Source: PBS
As the war involving Iran, the United States and Israel enters its fourth week, the Strait of Hormuz has become a central pressure point because it is a conduit for around a fifth of global oil and liquefied natural gas, or LNG, supplies. The broader backdrop is that Tehran is rebuffing efforts to identify a diplomatic off-ramp, while regional officials say Iran sees leverage in the disruption it can cause around the waterway.
Iran’s public line is that the strait remains open to all shipping except vessels linked to what Tehran calls its enemies. Ali Mousavi, Iran’s representative to the International Maritime Organisation, also said Iran would cooperate to improve maritime safety and that passage was possible through security and safety coordination with Tehran.

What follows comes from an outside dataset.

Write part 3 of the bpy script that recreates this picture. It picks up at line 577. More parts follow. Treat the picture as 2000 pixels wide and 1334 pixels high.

That assurance has not restored normal traffic. Reuters reported that the threat of Iranian attacks has kept most ships from getting through the narrow passage, and The Independent said tanker traffic through the waterway has effectively ground to a halt. The commercial stakes are global because Hormuz is a chokepoint for energy exports from the Gulf, so even partial disruption can ripple into fuel costs far beyond the region.
President Trump has responded with a direct ultimatum, warning that if Iran did not fully open the Strait of Hormuz within 48 hours, the United States would target Iranian power plants. Iranian officials, for their part, have continued to say that diplomacy remains Iran’s priority, while arguing that Israeli and U.S. attacks created the current situation in the strait.